Notably, the jurors in the Edwards trial never heard from the two donors who funded the secret payments. Banking heiress Rachel “Bunny” Mellon, who provided more than $700,000, was too frail at 101 to appear in court; the other, Fred Baron – a Texas lawyer and Edwards’ one-time finance chairman – had died before the trial began.
And the defense challenged the credibility of the prosecution’s star witness, Andrew Young – a one-time Edwards aide who said he falsely claimed paternity of the child that Edwards fathered at the politician’s behest.
Any charges involving the Daniels payoff likely would center on evidence from Trump’s former lawyer and fixer, Michael Cohen, who arranged the payments to Daniels in late October 2016 and testified recently before the Manhattan grand jury.
Trump and his allies have said Cohen, who served more than a year in prison after pleading guilty in connection with the hush-money scheme and other financial and tax crimes, is a convicted perjurer who cannot be trusted. And last week, Cohen’s one-time lawyer Robert Costello, testified before the grand jury at the request of Trump lawyers as part of an effort to chip away at Cohen’s reliability as a witness.
Young’s credibility was “front and center” at the Edwards’ trial and “that will be the case here with Michael Cohen,” noted Elon University’s Friedland.
For his part, Cohen has sought to put Trump at the center of the payoff scheme, telling a congressional committee in 2019 that his former boss directed him to take out a home-equity line of credit and use that money to obtain Daniels’ silence in order to “prevent damage to his campaign.”
Cohen was reimbursed in installments after submitting invoices claiming the bills were part of a “retainer agreement.” Trump’s real-estate company “falsely accounted for those payments as ‘legal expenses,’” federal prosecutors wrote in Cohen’s 2018 sentencing memo.

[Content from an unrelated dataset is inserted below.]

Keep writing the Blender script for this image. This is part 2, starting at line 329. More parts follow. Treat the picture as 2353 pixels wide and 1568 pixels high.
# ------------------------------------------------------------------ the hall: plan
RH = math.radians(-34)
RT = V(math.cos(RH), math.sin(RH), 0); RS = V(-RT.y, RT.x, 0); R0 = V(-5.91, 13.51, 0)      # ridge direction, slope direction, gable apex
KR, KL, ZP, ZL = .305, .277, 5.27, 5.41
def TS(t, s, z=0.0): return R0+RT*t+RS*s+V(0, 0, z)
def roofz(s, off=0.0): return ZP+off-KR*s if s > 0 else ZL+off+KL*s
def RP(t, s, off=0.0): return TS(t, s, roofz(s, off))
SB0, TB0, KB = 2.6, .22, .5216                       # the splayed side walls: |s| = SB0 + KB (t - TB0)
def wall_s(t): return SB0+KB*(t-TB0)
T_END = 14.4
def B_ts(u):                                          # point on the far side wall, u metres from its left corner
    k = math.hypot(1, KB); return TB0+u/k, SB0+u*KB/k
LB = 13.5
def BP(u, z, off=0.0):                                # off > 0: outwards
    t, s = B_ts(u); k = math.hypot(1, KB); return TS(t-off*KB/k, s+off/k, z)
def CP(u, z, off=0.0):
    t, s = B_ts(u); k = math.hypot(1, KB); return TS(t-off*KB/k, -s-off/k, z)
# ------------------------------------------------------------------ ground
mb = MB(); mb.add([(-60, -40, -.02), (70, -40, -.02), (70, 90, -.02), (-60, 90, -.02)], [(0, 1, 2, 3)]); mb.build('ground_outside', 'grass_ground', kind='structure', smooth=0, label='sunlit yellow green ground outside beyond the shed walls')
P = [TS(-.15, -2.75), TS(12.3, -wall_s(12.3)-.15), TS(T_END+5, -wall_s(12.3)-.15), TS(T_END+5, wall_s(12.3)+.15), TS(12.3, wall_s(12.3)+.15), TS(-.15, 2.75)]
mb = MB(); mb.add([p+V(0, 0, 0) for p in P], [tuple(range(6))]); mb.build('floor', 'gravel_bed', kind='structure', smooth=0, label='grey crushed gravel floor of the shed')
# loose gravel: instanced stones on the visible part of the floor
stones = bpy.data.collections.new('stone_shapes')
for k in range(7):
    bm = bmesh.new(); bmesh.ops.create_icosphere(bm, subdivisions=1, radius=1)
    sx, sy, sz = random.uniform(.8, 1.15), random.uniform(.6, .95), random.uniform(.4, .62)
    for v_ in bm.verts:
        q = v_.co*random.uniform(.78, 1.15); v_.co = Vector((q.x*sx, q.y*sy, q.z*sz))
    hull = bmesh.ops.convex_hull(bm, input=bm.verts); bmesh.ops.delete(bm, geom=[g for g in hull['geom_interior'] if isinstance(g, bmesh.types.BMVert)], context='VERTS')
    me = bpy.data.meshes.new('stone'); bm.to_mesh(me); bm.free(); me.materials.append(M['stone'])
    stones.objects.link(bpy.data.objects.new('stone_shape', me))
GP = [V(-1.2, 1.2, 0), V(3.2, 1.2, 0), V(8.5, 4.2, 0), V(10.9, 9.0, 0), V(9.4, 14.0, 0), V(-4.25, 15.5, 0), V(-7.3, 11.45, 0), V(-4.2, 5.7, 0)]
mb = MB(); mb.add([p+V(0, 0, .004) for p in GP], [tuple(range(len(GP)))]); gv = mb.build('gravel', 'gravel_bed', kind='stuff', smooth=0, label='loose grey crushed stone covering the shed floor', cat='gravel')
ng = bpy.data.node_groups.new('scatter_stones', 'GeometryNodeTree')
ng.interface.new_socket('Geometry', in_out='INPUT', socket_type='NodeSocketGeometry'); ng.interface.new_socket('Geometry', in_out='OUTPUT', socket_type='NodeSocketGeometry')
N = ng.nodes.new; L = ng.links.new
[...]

Conservative legal commentators long have maintained that it was a stretch to have Cohen plead guilty to a crime in the payoff scheme in the first place.
“At the very least, the law is murky about whether paying hush money to a mistress is a ‘campaign expense’ or a personal expense,” Brad Smith, a former Republican member of the Federal Election Commission, wrote in a Washington Post op-ed at the time.
CNN has previously reported that Manhattan prosecutors are weighing whether to charge the former president with falsifying business records of the Trump Organization over how the reimbursements to Cohen were characterized.
Under state law, falsifying business records is a misdemeanor. To bring a more serious charge, prosecutors would have to demonstrate it was carried out to advance or conceal another crime, such as breaking election law, legal experts say.
But policing criminal violations of federal campaign statutes is the purview of the US Department of Justice. And seeking to link federal election law to a potential violation of state law would be difficult, said Richard Hasen, an election law expert and law professor at the University of California-Los Angeles
“It is not a violation of state law to not follow federal law, so it’s hard to see how that federal charge lines up with the state charge,” Hasen said.
Despite the core similarity between the Edwards prosecution and what Trump could face, “the difference here is that we have a state prosecutor bringing the charge, as opposed to a federal prosecutor in the John Edwards case,” said Jerry H. Goldfeder, a veteran election and campaign-finance lawyer at Stroock & Stroock & Lavan.
“I believe it’s untested for a state prosecutor to bring a case against a federal candidate,” he added. “But we shall see how it turns out.”